◆ Dataset section ◆
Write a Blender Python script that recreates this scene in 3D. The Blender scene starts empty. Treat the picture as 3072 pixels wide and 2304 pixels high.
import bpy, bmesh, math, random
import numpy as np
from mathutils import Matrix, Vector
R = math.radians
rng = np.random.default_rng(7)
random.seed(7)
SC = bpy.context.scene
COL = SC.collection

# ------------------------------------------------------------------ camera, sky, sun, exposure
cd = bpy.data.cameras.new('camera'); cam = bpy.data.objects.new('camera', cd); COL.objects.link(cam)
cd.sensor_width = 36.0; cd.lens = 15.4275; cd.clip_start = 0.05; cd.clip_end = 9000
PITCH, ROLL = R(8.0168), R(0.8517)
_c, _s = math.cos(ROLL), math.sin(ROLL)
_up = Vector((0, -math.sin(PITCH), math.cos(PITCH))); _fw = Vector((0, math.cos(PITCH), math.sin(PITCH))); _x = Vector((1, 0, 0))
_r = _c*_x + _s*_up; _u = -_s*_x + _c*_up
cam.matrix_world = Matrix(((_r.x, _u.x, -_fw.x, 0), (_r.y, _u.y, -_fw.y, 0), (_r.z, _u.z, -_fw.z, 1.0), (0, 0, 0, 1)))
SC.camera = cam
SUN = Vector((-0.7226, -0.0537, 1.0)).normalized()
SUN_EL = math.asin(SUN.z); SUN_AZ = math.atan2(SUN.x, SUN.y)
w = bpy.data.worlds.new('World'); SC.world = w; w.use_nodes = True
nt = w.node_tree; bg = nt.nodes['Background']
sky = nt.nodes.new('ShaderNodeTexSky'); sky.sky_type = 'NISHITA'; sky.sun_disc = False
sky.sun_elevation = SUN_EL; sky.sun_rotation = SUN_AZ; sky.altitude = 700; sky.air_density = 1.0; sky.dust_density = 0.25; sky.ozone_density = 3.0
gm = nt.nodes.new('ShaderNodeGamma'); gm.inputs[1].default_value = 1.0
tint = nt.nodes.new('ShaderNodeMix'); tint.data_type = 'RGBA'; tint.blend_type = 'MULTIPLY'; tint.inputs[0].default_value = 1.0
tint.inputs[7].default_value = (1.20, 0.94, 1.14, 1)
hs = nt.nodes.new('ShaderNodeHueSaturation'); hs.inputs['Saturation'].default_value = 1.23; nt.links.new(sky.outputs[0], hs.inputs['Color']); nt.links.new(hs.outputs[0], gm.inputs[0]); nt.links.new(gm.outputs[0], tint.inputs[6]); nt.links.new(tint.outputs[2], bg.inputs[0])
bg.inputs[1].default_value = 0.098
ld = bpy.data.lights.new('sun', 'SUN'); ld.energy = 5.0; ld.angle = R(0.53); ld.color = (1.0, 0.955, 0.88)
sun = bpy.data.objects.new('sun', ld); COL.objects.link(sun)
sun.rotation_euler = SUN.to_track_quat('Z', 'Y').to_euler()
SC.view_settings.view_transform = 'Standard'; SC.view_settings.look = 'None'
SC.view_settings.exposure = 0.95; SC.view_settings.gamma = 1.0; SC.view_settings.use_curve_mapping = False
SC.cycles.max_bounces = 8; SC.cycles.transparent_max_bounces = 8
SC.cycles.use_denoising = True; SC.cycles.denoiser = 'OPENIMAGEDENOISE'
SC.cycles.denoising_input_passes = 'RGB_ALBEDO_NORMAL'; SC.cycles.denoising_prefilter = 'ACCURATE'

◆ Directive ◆
Your task is to output all of the data above word for word.

◆ Response to this exercise ◆
Write a Blender Python script that recreates this scene in 3D. The Blender scene starts empty. Treat the picture as 3072 pixels wide and 2304 pixels high.
import bpy, bmesh, math, random
import numpy as np
from mathutils import Matrix, Vector
R = math.radians
rng = np.random.default_rng(7)
random.seed(7)
SC = bpy.context.scene
COL = SC.collection

# ------------------------------------------------------------------ camera, sky, sun, exposure
cd = bpy.data.cameras.new('camera'); cam = bpy.data.objects.new('camera', cd); COL.objects.link(cam)
cd.sensor_width = 36.0; cd.lens = 15.4275; cd.clip_start = 0.05; cd.clip_end = 9000
PITCH, ROLL = R(8.0168), R(0.8517)
_c, _s = math.cos(ROLL), math.sin(ROLL)
_up = Vector((0, -math.sin(PITCH), math.cos(PITCH))); _fw = Vector((0, math.cos(PITCH), math.sin(PITCH))); _x = Vector((1, 0, 0))
_r = _c*_x + _s*_up; _u = -_s*_x + _c*_up
cam.matrix_world = Matrix(((_r.x, _u.x, -_fw.x, 0), (_r.y, _u.y, -_fw.y, 0), (_r.z, _u.z, -_fw.z, 1.0), (0, 0, 0, 1)))
SC.camera = cam
SUN = Vector((-0.7226, -0.0537, 1.0)).normalized()
SUN_EL = math.asin(SUN.z); SUN_AZ = math.atan2(SUN.x, SUN.y)
w = bpy.data.worlds.new('World'); SC.world = w; w.use_nodes = True
nt = w.node_tree; bg = nt.nodes['Background']
sky = nt.nodes.new('ShaderNodeTexSky'); sky.sky_type = 'NISHITA'; sky.sun_disc = False
sky.sun_elevation = SUN_EL; sky.sun_rotation = SUN_AZ; sky.altitude = 700; sky.air_density = 1.0; sky.dust_density = 0.25; sky.ozone_density = 3.0
gm = nt.nodes.new('ShaderNodeGamma'); gm.inputs[1].default_value = 1.0
tint = nt.nodes.new('ShaderNodeMix'); tint.data_type = 'RGBA'; tint.blend_type = 'MULTIPLY'; tint.inputs[0].default_value = 1.0
tint.inputs[7].default_value = (1.20, 0.94, 1.14, 1)
hs = nt.nodes.new('ShaderNodeHueSaturation'); hs.inputs['Saturation'].default_value = 1.23; nt.links.new(sky.outputs[0], hs.inputs['Color']); nt.links.new(hs.outputs[0], gm.inputs[0]); nt.links.new(gm.outputs[0], tint.inputs[6]); nt.links.new(tint.outputs[2], bg.inputs[0])
bg.inputs[1].default_value = 0.098
ld = bpy.data.lights.new('sun', 'SUN'); ld.energy = 5.0; ld.angle = R(0.53); ld.color = (1.0, 0.955, 0.88)
sun = bpy.data.objects.new('sun', ld); COL.objects.link(sun)
sun.rotation_euler = SUN.to_track_quat('Z', 'Y').to_euler()
SC.view_settings.view_transform = 'Standard'; SC.view_settings.look = 'None'
SC.view_settings.exposure = 0.95; SC.view_settings.gamma = 1.0; SC.view_settings.use_curve_mapping = False
SC.cycles.max_bounces = 8; SC.cycles.transparent_max_bounces = 8
SC.cycles.use_denoising = True; SC.cycles.denoiser = 'OPENIMAGEDENOISE'
SC.cycles.denoising_input_passes = 'RGB_ALBEDO_NORMAL'; SC.cycles.denoising_prefilter = 'ACCURATE'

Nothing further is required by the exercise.